SAMANTHA 3: I did cry because I didn’t think it would happen because after our last tour, our last call to action, our last anything it was radio silence from October all the way to December. 

ELEANA 16: The next step is memorialization. What is going to go on lot 58? The coalition has yet to decide. Maybe a green space, maybe with some sort of educational element but Shantell and Samantha know they want it to be a community effort. Other coalitions that organized around lot 58 have other visions. Reverend Gregory Seal Livingston from African Graves Matter doesn’t like the idea of a green space. 

REVEREND 1: No. It doesn’t need to be some kind of community farm. There’s other places we can farm, not on Church and Bedford. 

ELEANA 17: He wants something similar to the African Burial Ground National Monument in Manhattan. Yet, despite having different memorial visions, the coalitions have worked together because of the greater common goal. Reverend Livingston puts it into perspective. 

REVEREND 2: I look at this African burial ground with urgency. How much longer do they have to lie there in disgrace and dishonor? How long is too long? 

ELEANA 18: Green Space or not, one thing stands in their way, the new mayor. The office of mayor Adams hasn’t confirmed De Blasio’s concession so both African Graves Matter and the Flatbush African Burial Ground Coalition prepare to fight once again. From time to time, Samantha needs a reminder of why she’s doing this. Occasionally after school, she walks down the block to the Romanesque-style Dutch Reform Church.

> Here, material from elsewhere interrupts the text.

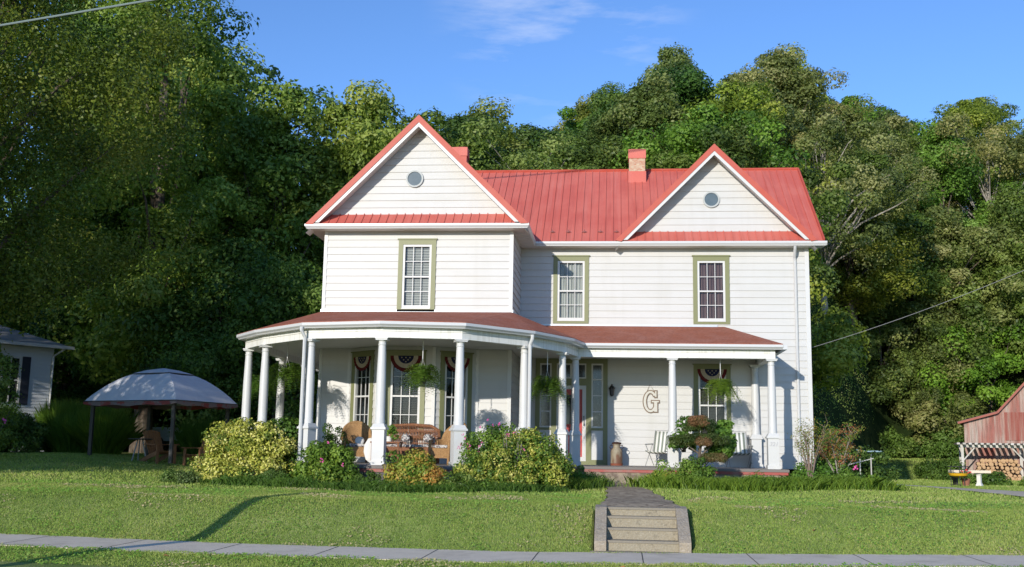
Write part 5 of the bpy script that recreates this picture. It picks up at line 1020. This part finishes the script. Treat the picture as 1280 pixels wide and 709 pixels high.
# ---------------------------------------------------------------- gazebo with its chairs
def gazebo():
    Nn = Vector((-4.86, -.75)); A = Vector((-8.15, .85)); B = Vector((-4.15, 1.75)); Cc = A+(B-Nn)+Vector((0, 0)); g0 = gz(-6.2, .8); cs = [Nn, B, Cc, A]; cen = sum(cs, Vector((0, 0)))/4
    r = empty('gazebo', (cen.x, cen.y, g0), 0, 'garden gazebo with domed pale canopy and dark posts, in tree shade left of the house', 'gazebo')
    loc = [c-cen for c in cs]; ez = 1.66-g0; tz = 2.62-g0
    for c in loc: MB().box(c.x-.05, c.x+.05, c.y-.05, c.y+.05, 0, ez-.02).obj('post', DKGR, r)
    CAN = mat('canopy_cloth', (.66, .66, .68), .8, .1, [(3, (.56, .56, .60), .6)], .1, 10); nseg = 10
    mb = MB(); rows = 9; ring0 = []
    for j in range(rows+1):
        f = j/rows; q = 1.14*(1-f)+.20*f; z = ez+(tz-ez)*math.sin(f*math.pi/2)**.9
        for i in range(4):
            for k in range(nseg):
                a = loc[i].lerp(loc[(i+1) % 4], k/nseg); sag = .05*math.sin(math.pi*k/nseg)*(1-f); mb.v.append((a.x*q, a.y*q, z-sag*(.6+f)))
        if j:
            m_ = 4*nseg
            for k in range(m_): b = (j-1)*m_+k; b2 = (j-1)*m_+(k+1) % m_; mb.f.append((b, b2, b2+m_, b+m_))
    mb.obj('canopy', CAN, r, fix=False)
    v = MB(); m_ = 4*nseg
    for j, (q, z) in enumerate(((1.145, ez+.005), (1.15, ez-.11))):
        for i in range(4):
            for k in range(nseg): a = loc[i].lerp(loc[(i+1) % 4], k/nseg); sc_ = .025*math.cos(k/nseg*2*math.pi*3) if j else 0; sag = .05*math.sin(math.pi*k/nseg)*.6; v.v.append((a.x*q, a.y*q, z+sc_-sag))
    for k in range(m_): v.f.append((k, (k+1) % m_, m_+(k+1) % m_, m_+k))
    v.obj('valance', mat('valance_cloth', (.22, .17, .16), .8, .1, [((2, 2, 2), (.28, .06, .05), .9, .52, .56)]), r, fix=False)
    t = MB().tube([(loc[i].x*1.14, loc[i].y*1.14, ez+.0) for i in (0, 1, 2, 3, 0)], .018, 6); t.obj('eave_frame', DKGR, r)
    v = MB()
    for j, (q, z) in enumerate(((.46, tz-.10), (.45, tz-.05), (.25, tz+.06), (.02, tz+.13))):
        for c in loc: v.v.append((c.x*q, c.y*q, z))
        if j:
            for k in range(4): v.f.append(((j-1)*4+k, (j-1)*4+(k+1) % 4, j*4+(k+1) % 4, j*4+k))
    v.obj('vent_cap', CAN, r, fix=False)
    v = MB()
    for j, (q, z) in enumerate(((.463, tz-.13), (.463, tz-.055))):
        for c in loc: v.v.append((c.x*q, c.y*q, z))
    for k in range(4): v.f.append((k, (k+1) % 4, 4+(k+1) % 4, 4+k))
    v.obj('cap_trim', DKGR, r, fix=False)
gazebo()
def adirondack(x, y, rz, lb, s=1):
    r = empty('garden_chair', (x, y, gz(x, y)), rz, lb, 'chair', 'slatted wooden chairs under the gazebo', s)
    for k in range(7): q = -.24+k*.08; MB().bar((q, .10, .28), (q*1.15, .42, 1.0-.9*q*q), .07, .02, (0, -1, .3)).obj('back_slat', WOODB, r)
    for k in range(5): f = k/4; MB().box(-.27, .27, -.32+f*.36, -.25+f*.36, .36-f*.08, .38-f*.08).obj('seat_slat', WOODB, r)
    for s_ in (-1, 1):
        MB().bar((s_*.32, -.34, .0), (s_*.32, -.34, .56), .09, .03, (0, 1, 0)).obj('leg', WOODB, r); MB().bar((s_*.29, -.36, .36), (s_*.29, .52, .04), .03, .12).obj('leg', WOODB, r); MB().box(s_*.35-.07, s_*.35+.07, -.42, .30, .56, .585).obj('armrest', WOODB, r)
adirondack(-5.75, .45, R(62), 'slatted wooden chair left of the front gazebo post, facing right'); adirondack(-4.35, .25, R(-25), 'slatted wooden chair right of the front gazebo post'); adirondack(-3.95, 1.15, R(-70), 'rearmost slatted wooden chair at the right side of the gazebo')
r = empty('patio_table', (-6.35, .4, gz(-6.35, .4)), 0, 'dark small table under the left half of the gazebo', 'table'); MB().lathe([(.34, .66), (.36, .68), (.36, .70)], n=20).obj('tabletop', DKGR, r)
for k in range(3): t = k*2.1; MB().tube([(.25*math.cos(t), .25*math.sin(t), 0), (.08*math.cos(t), .08*math.sin(t), .66)], .02, 6).obj('leg', mat('pale_leg', (.35, .33, .3), .6), r)

# ---------------------------------------------------------------- neighbouring house at the left
def nhouse():
    a = math.radians(64); far = Vector((-14.2, 9.2)); g0 = gz(-13, 8); r = empty('neighbour_house', (far.x, far.y, g0), 0, 'white-sided house with grey roof, half hidden by leaves at the left edge', 'house')
    d = Vector((math.cos(math.atan2(-6.8, -4.2)), math.sin(math.atan2(-6.8, -4.2)))); nrm = Vector((d.y, -d.x)); nrm = nrm if nrm.x > 0 else -nrm; Lw = 9; H = 4.15-g0; D = 7.5
    o3 = lambda s_, t_, z: (d.x*s_-nrm.x*t_, d.y*s_-nrm.y*t_, z)
    mb = MB(); wh = [(1.35, 2.05, H-2.3, H-.55)]
    global REV; old = REV; REV = .13
    siding(mb, (d.x*Lw, d.y*Lw, 0), (-d.x, -d.y, 0), (nrm.x, nrm.y, 0), Lw, 0, H, [(Lw-h[1], Lw-h[0], h[2], h[3]) for h in wh]); siding(mb, (0, 0, 0), (-nrm.x, -nrm.y, 0), (-d.x, -d.y, 0), D, 0, H); siding(mb, (d.x*Lw-nrm.x*D, d.y*Lw-nrm.y*D, 0), (nrm.x, nrm.y, 0), (d.x, d.y, 0), D, 0, H)
    REV = old; mb.obj('wall', mat('neighbour_siding', (.60, .63, .66), .5, .3), r)
    rf = MB(); ov = .45; c4 = [o3(-ov, -ov, H), o3(Lw+ov, -ov, H), o3(Lw+ov, D+ov, H), o3(-ov, D+ov, H)]; r1, r2 = o3(D*.42, D/2, H+1.6), o3(Lw-D*.42, D/2, H+1.6)
    rf.add([*c4, r1, r2], [(0, 1, 5, 4), (1, 2, 5), (2, 3, 4, 5), (3, 0, 4), (0, 3, 2, 1)]); rf.obj('roof', mat('grey_roof', (.30, .29, .28), .8, .2, [(3, (.22, .21, .20), .6)]), r)
    gt = MB(); gt.bar(o3(-ov-.1, -ov-.06, H-.05), o3(Lw+ov, -ov-.06, H-.05), .12, .12); gt.obj('gutter', W_GUT, r)
    MB().tube([o3(-.2, -.45, H-.1), o3(.05, -.10, H-.4), o3(.05, -.10, .0)], .05, 6).obj('downspout', W_GUT, r)
    w = MB(); a_, b_, z0, z1 = wh[0]
    for (p, q, u0, u1) in ((a_-.07, a_+.03, z0-.05, z1+.05), (b_-.03, b_+.07, z0-.05, z1+.05)): w.bar(o3(p, -.03, (u0+u1)/2), o3(q, -.03, (u0+u1)/2), .06, u1-u0)
    for z in (z0, (z0+z1)/2, z1): w.bar(o3(a_, -.02, z), o3(b_, -.02, z), .06, .07)
    w.bar(o3((a_+b_)/2-.02, -.01, (z0+z1)/2), o3((a_+b_)/2+.02, -.01, (z0+z1)/2), .03, z1-z0)
    wo_ = w.obj('window', W_TRIM, r); p = MB().add([o3(a_, .03, z0), o3(b_, .03, z0), o3(b_, .03, z1), o3(a_, .03, z1)], [(0, 1, 2, 3)]); p.obj('pane', DG, wo_)
    for p, q in ((a_-.42, a_-.09), (b_+.09, b_+.42)): MB().bar(o3(p, -.03, (z0+z1)/2), o3(q, -.03, (z0+z1)/2), .05, z1-z0+.1).obj('shutter', mat('dark_shutter', (.03, .035, .05), .5), r)
nhouse()

# ---------------------------------------------------------------- pickup truck seen under the gazebo
def pickup():
    x0, y0 = -15.2, 17.6; r = empty('pickup_truck', (x0, y0, gz(x0, y0)), R(200), 'silver-blue pickup truck parked in shade, seen under the gazebo', 'truck'); PB = mat('silver_blue_paint', (.62, .72, .82), .3, .5)
    b = MB(); b.box(-2.6, 2.6, -.9, .9, .55, 1.02).box(-2.6, -.5, -.92, -.84, 1.02, 1.18).box(-2.6, -.5, .84, .92, 1.02, 1.18).box(-2.62, -2.54, -.9, .9, .9, 1.18).box(1.2, 2.6, -.86, .86, 1.02, 1.12); k = b.obj('body', PB, r)
    MB().add([(-.5, -.84, 1.02), (1.5, -.84, 1.02), (1.0, -.70, 1.72), (-.35, -.70, 1.72), (-.5, .84, 1.02), (1.5, .84, 1.02), (1.0, .70, 1.72), (-.35, .70, 1.72)], [(0, 1, 2, 3), (7, 6, 5, 4), (0, 4, 5, 1), (1, 5, 6, 2), (2, 6, 7, 3), (3, 7, 4, 0)]).obj('cab', PB, r)
    MB().add([(-.38, -.83, 1.08), (.42, -.83, 1.08), (.36, -.73, 1.62), (-.28, -.73, 1.62)], [(0, 1, 2, 3)]).obj('side_window', DG, r); MB().add([(.50, -.83, 1.08), (1.36, -.83, 1.08), (.95, -.73, 1.62), (.46, -.73, 1.62)], [(0, 1, 2, 3)]).obj('side_window', DG, r); MB().add([(1.47, -.74, 1.10), (1.47, .74, 1.10), (1.07, .64, 1.66), (1.07, -.64, 1.66)], [(0, 1, 2, 3)]).obj('windscreen', DG, r)
    for x in (-1.65, 1.7):
        for y in (-.86, .86):
            q = MB(); n = 20; q.v = [(x+.40*math.cos(2*math.pi*i/n), y+d_, .40+.40*math.sin(2*math.pi*i/n)) for d_ in (-.12, .12) for i in range(n)]; q.f = [tuple(range(n))[::-1], tuple(range(n, 2*n))]+[(i, (i+1) % n, n+(i+1) % n, n+i) for i in range(n)]; wq = q.obj('wheel', BLK, r)
            q = MB(); q.v = [(x+.22*math.cos(2*math.pi*i/n), y+d_, .40+.22*math.sin(2*math.pi*i/n)) for d_ in (-.13, .13) for i in range(n)]; q.f = [tuple(range(n))[::-1], tuple(range(n, 2*n))]+[(i, (i+1) % n, n+(i+1) % n, n+i) for i in range(n)]; q.obj('rim', mat('steel_rim', (.5, .5, .5), .4, .5, metal=.6), wq)
    MB().box(-2.63, -2.56, -.88, -.72, .8, 1.1).obj('tail_light', mat('tail_red', (.3, .02, .02), .3), r); MB().box(-2.63, -2.56, .72, .88, .8, 1.1).obj('tail_light', mat('tail_red', (.3, .02, .02)), r); MB().box(-2.72, -2.6, -.9, .9, .5, .66).obj('bumper', mat('steel_rim', (.5, .5, .5)), r)
pickup()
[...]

SAMANTHA 4: It’s like confronting your enslaver. 

ELEANA 19: Samantha reads an engraving on one of the church buildings. 

SAMANTHA 5: “Dedication to the glory of God and the service of mankind.”

ELEANA 20: And she can’t help but wonder. 

SAMANTHA 6: How can you pray to a god saying that this is a service of mankind when I am a man, I am a woman and you have forced me into creating a world for you to benefit and for me to suffer. That’s not the God I serve. 

ELEANA 21: It’s hard not to see the dichotomies between the church’s cemetery and lot 58 as Samantha and I overlook the rows and rows of tombstones dating back as far as New York itself. As we talk, construction workers finish their day’s work doing maintenance on the church’s facade. 

SAMANTHA 7: Like you preserve that, but you can’t preserve our history? You know the hypocrisy of that 

ELEANA 22: The coalition has made one decision when it comes to memorialization. To dedicate lot 58 in honor of their ancestors. Its name will be Eve’s Garden.